TFNFR21 - Discourage Nullability by Default

ID: TFNFR21 - Category: Code Style - Discourage Nullability by Default

nullable = true MUST be avoided.

Variables MUST be declared with nullable = false whenever the variable’s type has a meaningful zero value ({} for objects/maps, [] for lists/sets, "" for strings where empty has the same meaning as absent, etc.). Consumers should signal “no value” by omitting the input, not by explicitly passing null.

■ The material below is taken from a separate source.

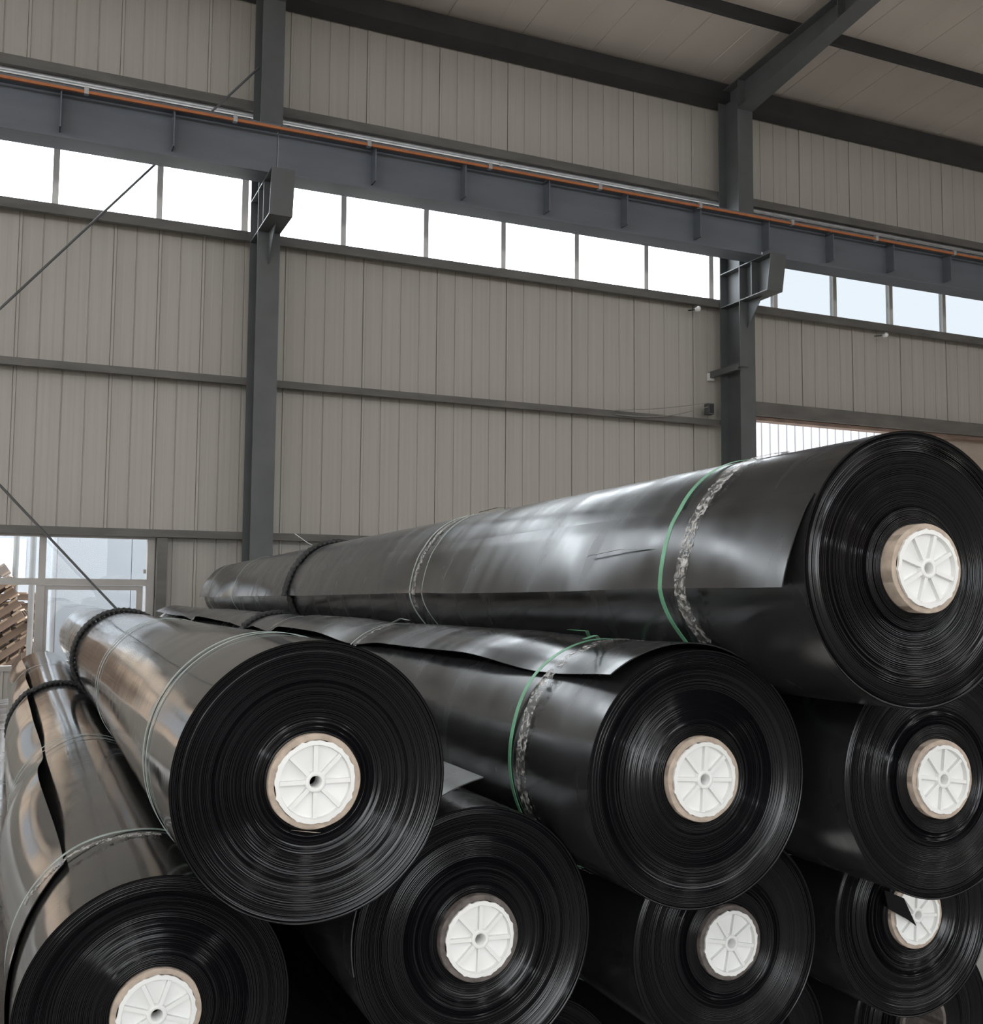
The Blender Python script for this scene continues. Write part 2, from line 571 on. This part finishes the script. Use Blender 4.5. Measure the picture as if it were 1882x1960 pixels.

Exception — behavior-toggle inputs

A small, well-defined class of inputs MAY keep the implicit nullable = true (i.e. default = null) where null carries a distinct semantic meaning of “no override — use the underlying provider/AVM defaults”, and where representing that state with the type’s zero value would be ambiguous or wrong. Examples include:

  • var.retry and var.timeouts (per TFFR7) — null means “do not emit a retry/timeouts block; use the AzAPI provider defaults”.
  • var.lock (per the AVM lock interface) — null means “do not create a management lock”.
  • Optional sub-objects that toggle whole feature blocks on/off, where {} would be indistinguishable from “feature enabled with all defaults”.

Where this exception applies, the variable MUST:

  • Use default = null (the implicit nullable = true is permitted only for this purpose).
  • State explicitly in its description what null means.
  • Be consumed with a null-aware pattern (e.g. count = var.lock != null ? 1 : 0, or dynamic "timeouts" { for_each = var.timeouts == null ? [] : [var.timeouts] }).

This exception does not extend to required inputs, to collection-shaped inputs (TFNFR20), or to nested attributes inside an object — those MUST use nullable = false and the type’s zero value.